The deteriorating situation has prompted the SFC, together with the listing committee of the stock exchange, to work out a proposed reform which focuses on the scrutiny of applications for initial public offerings on the stock exchange. The proposal to involve the SFC in the early stages of the approval process is vigorously contested by some of the largest local stock brokerage firms.
Opponents of the proposed IPO reform have charged that the government and the SFC have refused to listen to their complaints that the change would harm their livelihood. If that is the case, the SFC is right in rejecting such absurd argument which suggests that the stockbrokers are making a living on market irregularities.
In fact, the reform proposal makes no mention of any material change to the rules governing IPOs in Hong Kong. The proposed involvement of the SFC is designed to help ensure that those rules are being properly interpreted and applied in the approval process, which will remain in the hands of the stock exchange committee.
A major shortcoming of the existing system is that the SFC would get involved only in investigation and enforcement after those rules are suspected to have been abused by the offending companies and their executives, resulting in losses to investors. By then, punishing the offenders would do little in repairing the soiled reputation of the Hong Kong market.

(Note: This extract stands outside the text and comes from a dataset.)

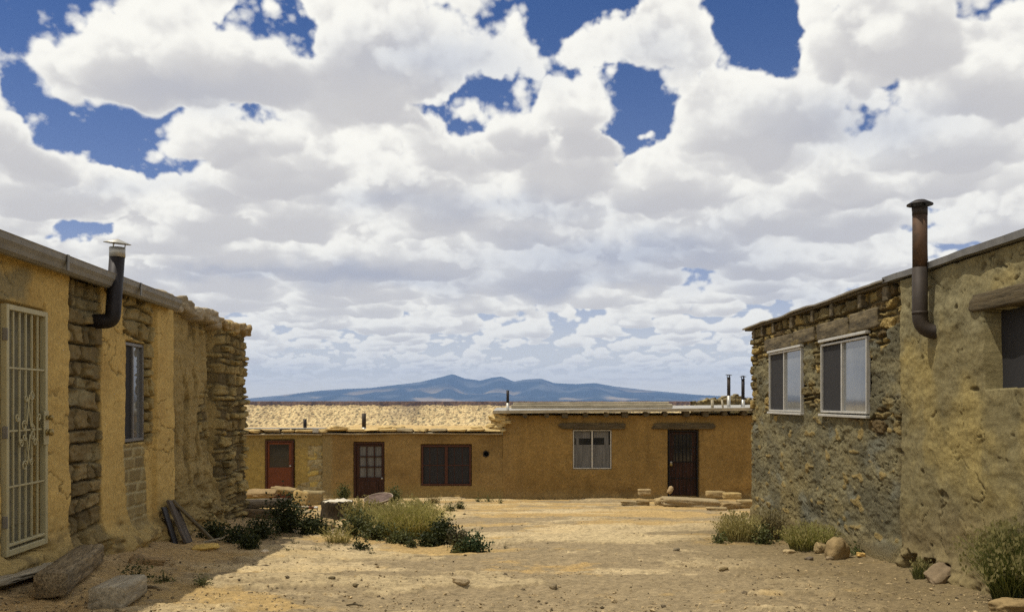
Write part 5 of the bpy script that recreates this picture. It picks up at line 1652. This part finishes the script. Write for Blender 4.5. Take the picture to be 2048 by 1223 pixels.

Other market irregularities are also on the rise, making the need for swift and effective action against them much more pressing than before. Official figures show that in the first nine months of 2016, the SFC handled 250 cases of market irregularities, involving corporate negligence, improper disclosure, insider trading and market manipulation, 80 percent of the 2015 total. Of that, 128 cases were prosecuted, the highest in five years.
In a speech at Thomson Reuters Seventh Pan Asian Regulatory Summit in Hong Kong, Tom Atkinson, the newly appointed executive director of enforcement of the SFC, said that corporate fraud and misconduct has wiped out a total of about HK$200 billion in market capitalization. "At the top of our priorities are listed company-related issues. We are particularly concerned about risks posed by corporate fraud and misfeasance, market manipulation and intermediary misconduct," Atkinson said.
Some past cases of abuse which rocked the market involved companies that, in hindsight, should never have been allowed to list. The unfortunate fact that they succeeded in slipping through has shown up the holes in the approval process. These holes need to be plugged; the proposed IPO reform is seeking to do exactly this.
Certainly, stockbrokers who objected so vehemently to reform must have heard this old adage: Prevention is better than cure.
The author is a veteran current affairs commentator.